【Company Research】China International Capital Corp. (3908 HK) – 2Q20 results strong on investment gains

CICC reported 1H20 net profit of RMB 3.0bn, up 62% YoY, accounting for 56% of CMBIS estimates. 2Q20 operating revenue grew robustly at 20% QoQ, mainly driven by strong investment gains and investment banking fees. We believe 1H20 growth was stronger than market expectation, and expect invt. gains and investment banking business will continue to lead to CICC’s outperformance ahead.

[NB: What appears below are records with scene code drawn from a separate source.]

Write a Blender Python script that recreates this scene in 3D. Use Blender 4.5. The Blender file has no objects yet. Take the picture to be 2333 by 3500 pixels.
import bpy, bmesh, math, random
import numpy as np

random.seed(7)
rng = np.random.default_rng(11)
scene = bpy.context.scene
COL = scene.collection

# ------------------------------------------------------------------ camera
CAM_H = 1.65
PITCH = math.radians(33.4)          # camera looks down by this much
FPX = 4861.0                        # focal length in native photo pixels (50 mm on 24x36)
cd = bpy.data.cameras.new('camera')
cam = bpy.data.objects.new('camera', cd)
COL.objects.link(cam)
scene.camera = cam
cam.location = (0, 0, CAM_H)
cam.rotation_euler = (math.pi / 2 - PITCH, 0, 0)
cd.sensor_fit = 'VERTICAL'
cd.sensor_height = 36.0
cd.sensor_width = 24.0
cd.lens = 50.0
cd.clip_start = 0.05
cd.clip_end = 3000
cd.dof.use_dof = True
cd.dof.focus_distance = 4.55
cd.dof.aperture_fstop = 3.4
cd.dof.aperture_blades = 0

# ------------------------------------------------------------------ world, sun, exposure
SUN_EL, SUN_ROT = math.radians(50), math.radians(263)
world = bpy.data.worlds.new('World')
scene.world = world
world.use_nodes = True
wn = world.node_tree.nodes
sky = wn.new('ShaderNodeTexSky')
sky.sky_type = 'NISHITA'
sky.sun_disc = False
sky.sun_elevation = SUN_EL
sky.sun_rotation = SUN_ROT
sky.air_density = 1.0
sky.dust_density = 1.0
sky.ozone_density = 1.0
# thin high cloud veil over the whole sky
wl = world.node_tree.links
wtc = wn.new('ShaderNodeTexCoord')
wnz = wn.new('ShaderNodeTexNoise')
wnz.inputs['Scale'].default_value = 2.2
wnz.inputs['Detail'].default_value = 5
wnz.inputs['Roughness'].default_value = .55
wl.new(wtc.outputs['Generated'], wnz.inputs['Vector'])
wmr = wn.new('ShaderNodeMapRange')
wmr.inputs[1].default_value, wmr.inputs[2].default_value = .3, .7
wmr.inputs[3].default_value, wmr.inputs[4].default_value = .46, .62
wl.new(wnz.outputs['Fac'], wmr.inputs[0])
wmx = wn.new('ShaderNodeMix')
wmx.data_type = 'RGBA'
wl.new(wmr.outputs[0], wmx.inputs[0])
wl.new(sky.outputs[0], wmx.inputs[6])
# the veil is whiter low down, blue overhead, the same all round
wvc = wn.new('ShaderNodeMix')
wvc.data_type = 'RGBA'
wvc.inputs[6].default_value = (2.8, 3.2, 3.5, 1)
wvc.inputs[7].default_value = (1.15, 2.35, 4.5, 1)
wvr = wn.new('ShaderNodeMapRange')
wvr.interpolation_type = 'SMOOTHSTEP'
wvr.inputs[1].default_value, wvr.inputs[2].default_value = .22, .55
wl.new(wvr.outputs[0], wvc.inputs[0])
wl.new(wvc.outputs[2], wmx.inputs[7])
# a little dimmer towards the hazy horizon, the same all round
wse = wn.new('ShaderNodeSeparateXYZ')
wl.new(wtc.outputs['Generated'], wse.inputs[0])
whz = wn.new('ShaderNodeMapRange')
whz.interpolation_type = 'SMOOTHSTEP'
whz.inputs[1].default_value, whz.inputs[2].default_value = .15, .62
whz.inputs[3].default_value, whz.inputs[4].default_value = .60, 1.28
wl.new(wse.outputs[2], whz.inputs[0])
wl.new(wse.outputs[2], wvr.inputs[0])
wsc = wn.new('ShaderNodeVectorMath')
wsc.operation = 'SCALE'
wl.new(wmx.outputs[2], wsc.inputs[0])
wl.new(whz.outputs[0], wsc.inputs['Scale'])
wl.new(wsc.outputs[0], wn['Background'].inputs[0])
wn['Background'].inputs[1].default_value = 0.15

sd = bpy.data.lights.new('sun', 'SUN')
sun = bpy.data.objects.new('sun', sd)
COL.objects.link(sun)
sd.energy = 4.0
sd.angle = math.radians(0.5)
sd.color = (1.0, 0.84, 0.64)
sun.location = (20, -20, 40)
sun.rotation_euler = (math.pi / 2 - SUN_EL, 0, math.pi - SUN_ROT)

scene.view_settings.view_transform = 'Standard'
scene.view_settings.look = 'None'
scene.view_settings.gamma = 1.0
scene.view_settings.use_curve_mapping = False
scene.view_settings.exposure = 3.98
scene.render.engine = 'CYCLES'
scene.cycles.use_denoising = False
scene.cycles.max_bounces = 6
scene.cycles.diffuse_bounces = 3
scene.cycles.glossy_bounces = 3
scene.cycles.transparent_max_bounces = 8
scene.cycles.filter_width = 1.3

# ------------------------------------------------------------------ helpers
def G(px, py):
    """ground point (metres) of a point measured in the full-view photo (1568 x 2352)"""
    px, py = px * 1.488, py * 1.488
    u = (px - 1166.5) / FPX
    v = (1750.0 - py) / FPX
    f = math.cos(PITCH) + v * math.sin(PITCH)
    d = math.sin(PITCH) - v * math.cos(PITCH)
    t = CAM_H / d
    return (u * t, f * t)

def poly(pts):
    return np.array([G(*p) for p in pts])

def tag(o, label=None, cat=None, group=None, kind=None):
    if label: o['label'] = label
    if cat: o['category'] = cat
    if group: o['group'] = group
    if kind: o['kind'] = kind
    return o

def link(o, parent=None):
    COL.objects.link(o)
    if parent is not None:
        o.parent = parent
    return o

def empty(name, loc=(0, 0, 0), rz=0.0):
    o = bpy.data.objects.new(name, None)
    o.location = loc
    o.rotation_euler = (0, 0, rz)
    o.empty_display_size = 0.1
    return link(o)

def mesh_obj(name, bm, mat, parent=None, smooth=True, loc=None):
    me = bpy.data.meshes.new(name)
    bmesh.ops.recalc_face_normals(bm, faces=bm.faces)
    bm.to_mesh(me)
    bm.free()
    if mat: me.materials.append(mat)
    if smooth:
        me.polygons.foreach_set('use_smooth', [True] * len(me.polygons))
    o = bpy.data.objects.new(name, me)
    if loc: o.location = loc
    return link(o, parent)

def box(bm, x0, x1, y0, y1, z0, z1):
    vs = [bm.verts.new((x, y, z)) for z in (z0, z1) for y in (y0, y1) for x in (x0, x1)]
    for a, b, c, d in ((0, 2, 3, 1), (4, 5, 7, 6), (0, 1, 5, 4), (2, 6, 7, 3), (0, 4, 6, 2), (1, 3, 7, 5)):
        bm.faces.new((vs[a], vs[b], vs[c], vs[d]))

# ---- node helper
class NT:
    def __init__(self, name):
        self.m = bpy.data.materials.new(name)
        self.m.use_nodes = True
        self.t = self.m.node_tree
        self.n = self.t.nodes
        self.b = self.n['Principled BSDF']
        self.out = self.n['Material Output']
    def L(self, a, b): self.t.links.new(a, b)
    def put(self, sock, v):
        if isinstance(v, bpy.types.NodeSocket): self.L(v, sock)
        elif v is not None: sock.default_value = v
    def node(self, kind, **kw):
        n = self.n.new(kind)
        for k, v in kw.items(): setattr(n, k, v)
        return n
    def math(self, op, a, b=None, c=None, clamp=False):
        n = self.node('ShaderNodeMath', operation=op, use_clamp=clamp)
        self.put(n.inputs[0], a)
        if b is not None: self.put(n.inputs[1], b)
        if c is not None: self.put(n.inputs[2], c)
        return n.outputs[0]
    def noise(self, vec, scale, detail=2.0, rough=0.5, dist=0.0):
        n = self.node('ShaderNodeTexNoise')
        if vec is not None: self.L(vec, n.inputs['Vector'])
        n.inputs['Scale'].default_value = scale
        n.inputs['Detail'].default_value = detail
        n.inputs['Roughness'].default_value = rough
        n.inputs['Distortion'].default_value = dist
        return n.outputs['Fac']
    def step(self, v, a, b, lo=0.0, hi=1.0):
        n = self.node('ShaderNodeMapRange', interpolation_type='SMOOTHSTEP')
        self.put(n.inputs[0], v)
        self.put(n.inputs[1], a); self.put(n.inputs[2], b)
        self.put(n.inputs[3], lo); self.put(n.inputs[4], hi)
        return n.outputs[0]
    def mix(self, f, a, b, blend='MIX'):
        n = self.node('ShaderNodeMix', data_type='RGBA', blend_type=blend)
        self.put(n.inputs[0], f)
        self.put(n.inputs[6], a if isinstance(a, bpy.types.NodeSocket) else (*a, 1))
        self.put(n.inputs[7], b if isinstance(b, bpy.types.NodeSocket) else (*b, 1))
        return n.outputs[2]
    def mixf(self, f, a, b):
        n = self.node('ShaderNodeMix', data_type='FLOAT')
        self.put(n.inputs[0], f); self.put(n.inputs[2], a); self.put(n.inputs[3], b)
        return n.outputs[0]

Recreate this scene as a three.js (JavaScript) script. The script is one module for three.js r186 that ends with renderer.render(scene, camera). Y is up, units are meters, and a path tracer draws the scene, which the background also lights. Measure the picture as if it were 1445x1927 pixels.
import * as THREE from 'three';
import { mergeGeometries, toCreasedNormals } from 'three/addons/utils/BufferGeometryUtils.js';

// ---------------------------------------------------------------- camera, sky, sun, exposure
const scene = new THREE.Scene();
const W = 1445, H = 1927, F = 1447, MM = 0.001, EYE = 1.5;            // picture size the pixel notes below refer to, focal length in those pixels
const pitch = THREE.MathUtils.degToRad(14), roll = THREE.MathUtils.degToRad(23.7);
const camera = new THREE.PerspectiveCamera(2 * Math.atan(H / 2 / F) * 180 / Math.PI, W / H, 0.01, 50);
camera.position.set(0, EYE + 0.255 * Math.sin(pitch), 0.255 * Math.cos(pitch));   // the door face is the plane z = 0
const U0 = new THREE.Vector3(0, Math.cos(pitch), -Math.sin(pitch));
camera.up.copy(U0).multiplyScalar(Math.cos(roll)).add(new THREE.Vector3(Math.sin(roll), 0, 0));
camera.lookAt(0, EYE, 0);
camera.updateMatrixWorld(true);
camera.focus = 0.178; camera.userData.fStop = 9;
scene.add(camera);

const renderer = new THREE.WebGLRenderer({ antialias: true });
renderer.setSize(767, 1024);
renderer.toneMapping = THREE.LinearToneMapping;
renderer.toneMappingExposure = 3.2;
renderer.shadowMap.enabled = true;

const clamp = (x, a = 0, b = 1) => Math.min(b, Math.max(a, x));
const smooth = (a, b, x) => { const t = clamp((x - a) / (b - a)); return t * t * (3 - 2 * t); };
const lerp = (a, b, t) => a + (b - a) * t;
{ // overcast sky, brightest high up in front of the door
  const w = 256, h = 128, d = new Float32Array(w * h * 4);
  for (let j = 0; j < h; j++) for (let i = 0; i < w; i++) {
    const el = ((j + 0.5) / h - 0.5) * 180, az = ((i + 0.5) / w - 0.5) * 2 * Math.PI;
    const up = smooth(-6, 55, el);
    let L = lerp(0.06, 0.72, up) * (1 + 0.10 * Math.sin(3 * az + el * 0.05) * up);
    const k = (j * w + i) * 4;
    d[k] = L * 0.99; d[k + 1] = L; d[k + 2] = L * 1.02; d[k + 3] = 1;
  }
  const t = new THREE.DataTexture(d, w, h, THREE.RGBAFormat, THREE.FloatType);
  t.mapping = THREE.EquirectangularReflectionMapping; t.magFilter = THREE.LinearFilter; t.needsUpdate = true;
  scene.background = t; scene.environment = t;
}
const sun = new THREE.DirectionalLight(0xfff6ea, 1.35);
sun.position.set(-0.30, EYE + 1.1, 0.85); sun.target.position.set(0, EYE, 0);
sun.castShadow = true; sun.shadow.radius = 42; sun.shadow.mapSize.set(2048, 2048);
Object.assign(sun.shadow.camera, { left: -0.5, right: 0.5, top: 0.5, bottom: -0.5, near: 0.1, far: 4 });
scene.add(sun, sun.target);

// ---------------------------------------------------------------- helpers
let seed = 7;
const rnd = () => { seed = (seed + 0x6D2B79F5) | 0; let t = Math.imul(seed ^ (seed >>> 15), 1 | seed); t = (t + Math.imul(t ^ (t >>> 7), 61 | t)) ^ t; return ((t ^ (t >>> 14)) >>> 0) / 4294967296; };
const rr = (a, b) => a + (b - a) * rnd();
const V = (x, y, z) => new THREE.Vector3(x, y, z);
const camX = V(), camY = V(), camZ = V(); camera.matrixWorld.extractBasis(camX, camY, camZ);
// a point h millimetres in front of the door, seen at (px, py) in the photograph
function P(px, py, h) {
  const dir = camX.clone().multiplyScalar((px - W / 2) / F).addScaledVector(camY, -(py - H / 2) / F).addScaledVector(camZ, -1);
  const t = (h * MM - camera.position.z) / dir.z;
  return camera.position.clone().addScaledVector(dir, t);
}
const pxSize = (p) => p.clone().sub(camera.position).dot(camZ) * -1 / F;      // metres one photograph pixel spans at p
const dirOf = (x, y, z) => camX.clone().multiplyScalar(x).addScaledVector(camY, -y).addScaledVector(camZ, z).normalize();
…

Maintain BUY.

 

  • Results positives: 1) Prop-trading gains surged 76% QoQ in 2Q20, which was largely attributable to CICC’s OTC derivative business as well as gains from investment into STAR Market sponsored IPOs in a buoyant A-share market. Investment balance expanded 29% HoH in 1H20 (leverage up to 7.4x) with invt. yield high at 5.2%. 2) Investment banking fees +29% QoQ in 2Q20/+27% YoY in 1H20, where robust domestic equity/debt underwriting amount (+13x YoY/+34% YoY) outshone oversea market. 3) Asset mgmt. & fund mgmt. fees +30% YoY in 1H20, of which income from AM and mutual funds surged 62% YoY, due to its increased AUM (+49% YoY vs. industry -28% YoY) and further enhanced active mgmt. capability (% of monthly avg. actively managed AUM at 83% in 2Q20, according to AMAC). PE fund mgmt. fees also increased 21% YoY in 1H20. 4) Brokerage commission -16% QoQ, (vs. industry -22% QoQ), likely thanks to resilient commission rate.

 

  • Results negatives: Net interest losses continued to expand 22% QoQ in 2Q20/+39% YoY in 1H20, as debt and borrowings (+36% YoY) were growing faster than margin acct. and reverse repo. balance (+14% YoY) in 1H20. The good thing was that finance costs declined (cal. 2.6% in 1H20, down 0.3ppt YoY) amid monetary easing while interest earning assets’ yield softened at a slower pace. In addition, the replenished capital base through potential A-share IPO should help improve the profitability of credit business ahead.

 

  • Maintain BUY. We noticed that CICC cancelled its Board Resolution of raising A-share IPO size to ~25% of total enlarged equity base. We think the sentiment swings here would be limited as long as A-share IPO could be completed. CICC now trades at 1.34x 1-year forward P/B, slightly higher than its historical avg. plus 1SD (1.29x). We would expect its strength in investment and in sponsoring ADRs homecoming deals to support growth in coming quarters. We made no change to our earnings forecast. Our TP of HK$ 22.40 implies 1.67x FY20E P/B. Maintain BUY and as one of our sector top picks.